--- start INFORMATION SHOWN ---

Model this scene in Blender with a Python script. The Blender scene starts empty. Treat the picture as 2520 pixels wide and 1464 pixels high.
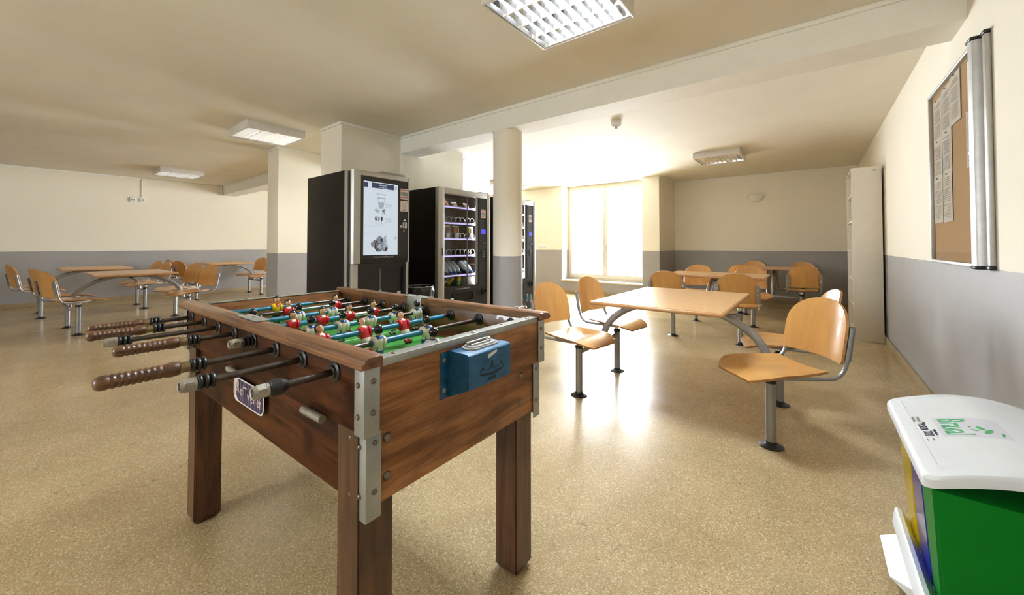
import bpy, bmesh, math, random
from mathutils import Vector, Matrix
random.seed(7)
PI = math.pi
C = bpy.context.scene.collection
sc = bpy.context.scene

# ------------------------------------------------------------------ materials
def _mat(name):
    m = bpy.data.materials.new(name); m.use_nodes = True
    nt = m.node_tree; b = nt.nodes['Principled BSDF']
    return m, nt, b

def pm(name, col, rough=0.5, metal=0.0, spec=0.5, vary=0.06, vscale=12.0, bump=0.0, bscale=200.0, coat=0.0):
    """plain procedural material: a base colour broken up by a little noise"""
    m, nt, b = _mat(name)
    n = nt.nodes.new('ShaderNodeTexNoise'); n.inputs['Scale'].default_value = vscale; n.inputs['Detail'].default_value = 4
    tc = nt.nodes.new('ShaderNodeTexCoord'); nt.links.new(tc.outputs['Object'], n.inputs['Vector'])
    r = nt.nodes.new('ShaderNodeValToRGB')
    r.color_ramp.elements[0].position = 0.3; r.color_ramp.elements[1].position = 0.7
    r.color_ramp.elements[0].color = tuple(c*(1-vary) for c in col) + (1,)
    r.color_ramp.elements[1].color = tuple(min(1, c*(1+vary)) for c in col) + (1,)
    nt.links.new(n.outputs['Fac'], r.inputs['Fac']); nt.links.new(r.outputs['Color'], b.inputs['Base Color'])
    b.inputs['Roughness'].default_value = rough; b.inputs['Metallic'].default_value = metal
    b.inputs['Specular IOR Level'].default_value = spec; b.inputs['Coat Weight'].default_value = coat
    if bump:
        n2 = nt.nodes.new('ShaderNodeTexNoise'); n2.inputs['Scale'].default_value = bscale
        nt.links.new(tc.outputs['Object'], n2.inputs['Vector'])
        bp = nt.nodes.new('ShaderNodeBump'); bp.inputs['Strength'].default_value = bump; bp.inputs['Distance'].default_value = 0.002
        nt.links.new(n2.outputs['Fac'], bp.inputs['Height']); nt.links.new(bp.outputs['Normal'], b.inputs['Normal'])
    return m

def em(name, col, s):
    m, nt, b = _mat(name)
    b.inputs['Base Color'].default_value = tuple(c*.08 for c in col) + (1,)
    b.inputs['Emission Color'].default_value = col + (1,); b.inputs['Emission Strength'].default_value = s
    return m

def wood(name, c0, c1, axis='X', scale=3.0, stretch=12.0, rough=0.35, fine=True, coat=0.0, knots=0.0, spec=.5):
    m, nt, b = _mat(name); N = nt.nodes.new; L = nt.links.new
    tc = N('ShaderNodeTexCoord'); mp = N('ShaderNodeMapping')
    sv = [stretch]*3; sv['XYZ'.index(axis)] = 1.0; mp.inputs['Scale'].default_value = sv
    L(tc.outputs['Object'], mp.inputs['Vector'])
    n = N('ShaderNodeTexNoise'); n.inputs['Scale'].default_value = scale; n.inputs['Detail'].default_value = 6
    n.inputs['Roughness'].default_value = 0.62; n.inputs['Distortion'].default_value = 0.6
    L(mp.outputs['Vector'], n.inputs['Vector'])
    r = N('ShaderNodeValToRGB'); e = r.color_ramp.elements
    e[0].position = 0.36; e[1].position = 0.66; e[0].color = c0 + (1,); e[1].color = c1 + (1,)
    L(n.outputs['Fac'], r.inputs['Fac']); out = r.outputs['Color']
    if fine:
        mp2 = N('ShaderNodeMapping'); sv = [stretch*10]*3; sv['XYZ'.index(axis)] = 3.0
        mp2.inputs['Scale'].default_value = sv; L(tc.outputs['Object'], mp2.inputs['Vector'])
        n2 = N('ShaderNodeTexNoise'); n2.inputs['Scale'].default_value = scale; n2.inputs['Detail'].default_value = 3
        L(mp2.outputs['Vector'], n2.inputs['Vector'])
        mx = N('ShaderNodeMixRGB'); mx.blend_type = 'OVERLAY'; mx.inputs['Fac'].default_value = 0.55
        L(out, mx.inputs['Color1']); L(n2.outputs['Fac'], mx.inputs['Color2']); out = mx.outputs['Color']
    if knots:
        n3 = N('ShaderNodeTexNoise'); n3.inputs['Scale'].default_value = 5.5; n3.inputs['Detail'].default_value = 5
        L(tc.outputs['Object'], n3.inputs['Vector'])
        r3 = N('ShaderNodeValToRGB'); e3 = r3.color_ramp.elements
        e3[0].position = 0.52; e3[1].position = 0.68; e3[0].color = (1, 1, 1, 1); e3[1].color = (0.22, 0.18, 0.17, 1)
        L(n3.outputs['Fac'], r3.inputs['Fac'])
        m3 = N('ShaderNodeMixRGB'); m3.blend_type = 'MULTIPLY'; m3.inputs['Fac'].default_value = knots
        L(out, m3.inputs['Color1']); L(r3.outputs['Color'], m3.inputs['Color2']); out = m3.outputs['Color']
    L(out, b.inputs['Base Color']); b.inputs['Specular IOR Level'].default_value = spec; b.inputs['Roughness'].default_value = rough; b.inputs['Coat Weight'].default_value = coat
    return m

def glassy(name, tint=(1, 1, 1), refl=0.04, rough=0.02, k=.9):
    m = bpy.data.materials.new(name); m.use_nodes = True; nt = m.node_tree; nt.nodes.clear(); N = nt.nodes.new; L = nt.links.new
    o = N('ShaderNodeOutputMaterial'); t = N('ShaderNodeBsdfTransparent'); t.inputs['Color'].default_value = tint + (1,)
    g = N('ShaderNodeBsdfGlossy'); g.inputs['Roughness'].default_value = rough
    f = N('ShaderNodeLayerWeight'); f.inputs['Blend'].default_value = .5
    pw = N('ShaderNodeMath'); pw.operation = 'POWER'; pw.inputs[1].default_value = 5
    mt = N('ShaderNodeMath'); mt.operation = 'MULTIPLY_ADD'; mt.inputs[1].default_value = k; mt.inputs[2].default_value = refl; mt.use_clamp = True
    mx = N('ShaderNodeMixShader'); L(f.outputs['Facing'], pw.inputs[0]); L(pw.outputs[0], mt.inputs[0]); L(mt.outputs[0], mx.inputs['Fac'])
    L(t.outputs[0], mx.inputs[1]); L(g.outputs[0], mx.inputs[2]); L(mx.outputs[0], o.inputs['Surface'])
    return m

LINE = 1.0      # height of the grey dado paint
def wall_mat():
    m, nt, b = _mat('two_tone_wall_paint'); N = nt.nodes.new; L = nt.links.new
    g = N('ShaderNodeNewGeometry'); s = N('ShaderNodeSeparateXYZ'); L(g.outputs['Position'], s.inputs[0])
    n = N('ShaderNodeTexNoise'); n.inputs['Scale'].default_value = 6; L(g.outputs['Position'], n.inputs['Vector'])
    ma = N('ShaderNodeMath'); ma.operation = 'MULTIPLY_ADD'; ma.inputs[1].default_value = 0.012; ma.inputs[2].default_value = LINE-0.006
    L(n.outputs['Fac'], ma.inputs[0])
    gt = N('ShaderNodeMath'); gt.operation = 'GREATER_THAN'; L(s.outputs['Z'], gt.inputs[0]); L(ma.outputs[0], gt.inputs[1])
    n2 = N('ShaderNodeTexNoise'); n2.inputs['Scale'].default_value = 1.3; n2.inputs['Detail'].default_value = 6
    L(g.outputs['Position'], n2.inputs['Vector'])
    rg = N('ShaderNodeValToRGB'); e = rg.color_ramp.elements
    e[0].position = .3; e[1].position = .7; e[0].color = (0.30, 0.295, 0.30, 1); e[1].color = (0.345, 0.338, 0.34, 1)
    rc = N('ShaderNodeValToRGB'); e = rc.color_ramp.elements
    e[0].position = .3; e[1].position = .7; e[0].color = (0.80, 0.757, 0.645, 1); e[1].color = (0.83, 0.787, 0.68, 1)
    L(n2.outputs['Fac'], rg.inputs['Fac']); L(n2.outputs['Fac'], rc.inputs['Fac'])
    mx = N('ShaderNodeMixRGB'); L(gt.outputs[0], mx.inputs['Fac']); L(rg.outputs[0], mx.inputs['Color1']); L(rc.outputs[0], mx.inputs['Color2'])
    L(mx.outputs[0], b.inputs['Base Color'])
    rr = N('ShaderNodeMath'); rr.operation = 'MULTIPLY_ADD'; rr.inputs[1].default_value = 0.25; rr.inputs[2].default_value = 0.5
    L(gt.outputs[0], rr.inputs[0]); L(rr.outputs[0], b.inputs['Roughness'])
    n3 = N('ShaderNodeTexNoise'); n3.inputs['Scale'].default_value = 90; L(g.outputs['Position'], n3.inputs['Vector'])
    bp = N('ShaderNodeBump'); bp.inputs['Strength'].default_value = .12; bp.inputs['Distance'].default_value = .003
    L(n3.outputs['Fac'], bp.inputs['Height']); L(bp.outputs[0], b.inputs['Normal'])
    return m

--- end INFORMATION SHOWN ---

YOUR INSTRUCTIONS | State how many lines hold the word "scene". The number is the whole answer.

ANSWER TO THIS PROBLEM | 3